Lo necesario, nos decía Kiko Lorenzo, son las condiciones materiales de la vida, los recursos básicos (vivienda, ingresos, alimentos…). Son cosas medibles, que se pueden exigir políticamente. Pero si preguntáramos: ¿qué es para ti lo valioso?, es decir, aquello a lo que das mayor importancia, seguramente las respuestas apuntarían a los vínculos, a las relaciones, algo que es difícil de medir, y que, a pesar de ser la columna vertebral de la existencia, no se sabe bien cómo incorporar a los programas de actuación social.
«ACOMPAÑAR CON SENTIDO: Vínculos, narrativas y comunidad para una intervención social transformadora». Éste ha sido el título de la sesión organizada por la Red FACIAM, en la que hemos participado el jueves 19 de junio.
La sesión comenzó con la presentación, por parte de Kiko Lorenzo y Sebastián Mora, del informe recientemente publicado por FACIAM «Vínculos relacionales y apoyo social en el sinhogarismo: claves para la intervención». Alberto Fernández Liria, psiquiatra, habló de la metodología para configurar unos servicios conscientes del trauma, que nos ayude a poner a las personas en el centro, y a hacer intervención desde la clave de la desinstitucionalización. Finalmente, se compartieron tres experiencia de intervención: con personas con parálisis cerebral, el modelo co-housing para personas mayores, y los hogares de acogida para niños y niñas.

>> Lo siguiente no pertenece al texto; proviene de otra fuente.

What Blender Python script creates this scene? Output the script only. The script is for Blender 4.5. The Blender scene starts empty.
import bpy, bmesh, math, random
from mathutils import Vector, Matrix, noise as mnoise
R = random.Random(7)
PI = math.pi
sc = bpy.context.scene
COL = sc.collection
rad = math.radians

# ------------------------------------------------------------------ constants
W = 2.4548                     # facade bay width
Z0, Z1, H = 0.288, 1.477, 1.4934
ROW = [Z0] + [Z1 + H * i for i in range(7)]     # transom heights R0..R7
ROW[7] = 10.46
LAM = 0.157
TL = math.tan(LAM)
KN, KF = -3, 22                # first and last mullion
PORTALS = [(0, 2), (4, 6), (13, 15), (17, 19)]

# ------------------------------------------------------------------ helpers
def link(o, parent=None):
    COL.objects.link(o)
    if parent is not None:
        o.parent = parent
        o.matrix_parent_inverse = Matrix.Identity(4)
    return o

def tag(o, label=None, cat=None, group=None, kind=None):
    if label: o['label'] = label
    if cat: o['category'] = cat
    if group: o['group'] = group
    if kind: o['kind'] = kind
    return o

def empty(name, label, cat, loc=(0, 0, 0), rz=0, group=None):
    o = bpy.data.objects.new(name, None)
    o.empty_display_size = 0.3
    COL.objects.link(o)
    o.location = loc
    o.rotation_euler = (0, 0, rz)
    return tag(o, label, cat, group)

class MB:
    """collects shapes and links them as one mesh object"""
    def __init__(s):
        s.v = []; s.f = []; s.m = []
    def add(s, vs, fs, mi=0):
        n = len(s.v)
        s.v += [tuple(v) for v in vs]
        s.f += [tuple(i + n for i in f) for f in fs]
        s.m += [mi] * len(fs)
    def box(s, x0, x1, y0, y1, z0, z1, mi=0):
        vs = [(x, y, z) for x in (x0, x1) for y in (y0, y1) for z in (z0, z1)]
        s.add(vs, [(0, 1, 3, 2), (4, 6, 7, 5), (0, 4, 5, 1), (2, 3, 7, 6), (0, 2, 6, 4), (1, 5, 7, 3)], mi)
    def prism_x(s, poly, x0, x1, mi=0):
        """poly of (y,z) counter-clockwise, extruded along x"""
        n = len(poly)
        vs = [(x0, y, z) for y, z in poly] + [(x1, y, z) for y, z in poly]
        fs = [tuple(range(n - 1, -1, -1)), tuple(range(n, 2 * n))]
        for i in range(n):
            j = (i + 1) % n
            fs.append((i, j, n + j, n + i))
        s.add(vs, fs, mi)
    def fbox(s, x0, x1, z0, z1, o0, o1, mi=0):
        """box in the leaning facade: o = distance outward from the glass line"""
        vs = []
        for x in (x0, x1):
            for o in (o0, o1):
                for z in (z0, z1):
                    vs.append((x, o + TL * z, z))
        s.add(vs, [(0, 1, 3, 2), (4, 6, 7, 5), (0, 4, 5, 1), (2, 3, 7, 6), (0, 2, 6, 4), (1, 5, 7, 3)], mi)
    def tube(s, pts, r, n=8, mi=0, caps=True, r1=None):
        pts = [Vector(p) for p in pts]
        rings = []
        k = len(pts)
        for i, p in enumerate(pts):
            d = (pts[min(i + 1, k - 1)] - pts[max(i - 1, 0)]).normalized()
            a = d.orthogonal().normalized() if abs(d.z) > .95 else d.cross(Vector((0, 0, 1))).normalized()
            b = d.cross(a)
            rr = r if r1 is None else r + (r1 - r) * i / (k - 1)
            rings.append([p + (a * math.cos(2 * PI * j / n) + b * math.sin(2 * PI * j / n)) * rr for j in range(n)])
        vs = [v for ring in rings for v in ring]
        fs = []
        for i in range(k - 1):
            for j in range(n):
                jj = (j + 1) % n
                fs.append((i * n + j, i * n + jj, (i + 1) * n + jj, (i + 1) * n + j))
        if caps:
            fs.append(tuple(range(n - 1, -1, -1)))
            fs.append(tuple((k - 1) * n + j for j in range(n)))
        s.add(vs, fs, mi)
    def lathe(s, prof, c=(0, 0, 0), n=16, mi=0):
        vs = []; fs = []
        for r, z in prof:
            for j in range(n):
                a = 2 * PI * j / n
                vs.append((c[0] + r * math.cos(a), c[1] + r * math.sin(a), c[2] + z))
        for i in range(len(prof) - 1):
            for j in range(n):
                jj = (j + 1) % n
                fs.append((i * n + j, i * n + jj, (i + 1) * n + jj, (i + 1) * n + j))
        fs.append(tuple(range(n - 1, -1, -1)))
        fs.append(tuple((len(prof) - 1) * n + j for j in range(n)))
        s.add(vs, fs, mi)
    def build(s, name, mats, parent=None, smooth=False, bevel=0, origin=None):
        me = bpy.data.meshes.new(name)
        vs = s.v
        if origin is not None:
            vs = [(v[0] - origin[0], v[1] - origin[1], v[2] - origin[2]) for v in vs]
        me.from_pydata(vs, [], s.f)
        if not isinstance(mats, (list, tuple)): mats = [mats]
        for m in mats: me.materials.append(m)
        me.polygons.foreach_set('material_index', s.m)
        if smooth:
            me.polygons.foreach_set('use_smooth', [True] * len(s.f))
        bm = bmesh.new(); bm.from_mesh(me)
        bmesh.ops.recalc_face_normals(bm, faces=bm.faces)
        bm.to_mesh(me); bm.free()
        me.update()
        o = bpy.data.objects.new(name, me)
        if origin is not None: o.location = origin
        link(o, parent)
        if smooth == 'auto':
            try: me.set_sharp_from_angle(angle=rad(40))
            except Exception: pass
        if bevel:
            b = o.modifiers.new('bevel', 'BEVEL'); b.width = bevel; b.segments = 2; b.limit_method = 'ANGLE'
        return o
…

Las exposiciones y el debate nos venían muy bien como gente caravanera. Es importante luchar por derechos, como el derecho a la vivienda, pero eso es algo a lo que debe responder la administración pública. Lo característico de nuestra actuación va más en la línea de construir comunidad, es decir, red relacional, de vínculos que sostengan y den sentido. Las ausencias que muchas personas sufren (a causa de rupturas y pérdidas en la vida), sólo se curan con nuevas presencias, encontrando nuevas personas significativas en la vida.
A la intervención social, decían algunos ponentes, le resulta incómoda esta dimensión relacional, ya que actualmente se trata de huir de un paternalismo incapacitante, considerado como una rémora del pasado; lo que puede llevar, como en un movimiento pendular, a un profesionalismo desvinculado, que se defiende con narrativas como la de la «sana distancia terapéutica» o aquello de que las personas «se deben valer por sí mismas». Lo que ocurre es que esa supuesta autonomía no es real. Nadie se vale por sí mismo. El objetivo no es alcanzar una autonomía absoluta, sino aprender a ser interdependientes, avanzar en lo grupal y lo comunitario.
Ese horizonte de actuación requiere, es verdad, una implicación personal, «vocacional», donde nuestra propia persona se convierte en el recurso principal, con lo que eso puede llevar de riesgo y desgaste. Dejarse afectar por las personas que encuentro, incorporarlas a mi trayectoria vital e incorporarme yo a sus itinerarios. ¿Hasta qué punto estamos dispuestos a una cosa así?
Con lúcida autocrítica, algunas voces señalaban que el llamado Tercer Sector (el de la intervención social) parece a menudo más centrado en sí mismo, en su supervivencia, en venderse públicamente como algo eficaz y exitoso, que en una misión real de servicio que pueda transformar realidades al ritmo lento de los procesos verdaderamente humanos.
Por último, se señalaba un desafío claro: el de la participación. La gente del Tercer Sector suele estar dispuesta a hacer muchas cosas por las llamadas «personas beneficiarias», pero sin contar con ellas, con su opinión, con su capacidad de decisión. La relación es casi siempre vertical (yo sé lo que es bueno para ti), lo que encubre inevitablemente un mecanismo de poder. ¿Para cuándo unas relaciones más horizontales, más fraternas, más respetuosas, más humanas?
Buenos desafíos. También para Caravana.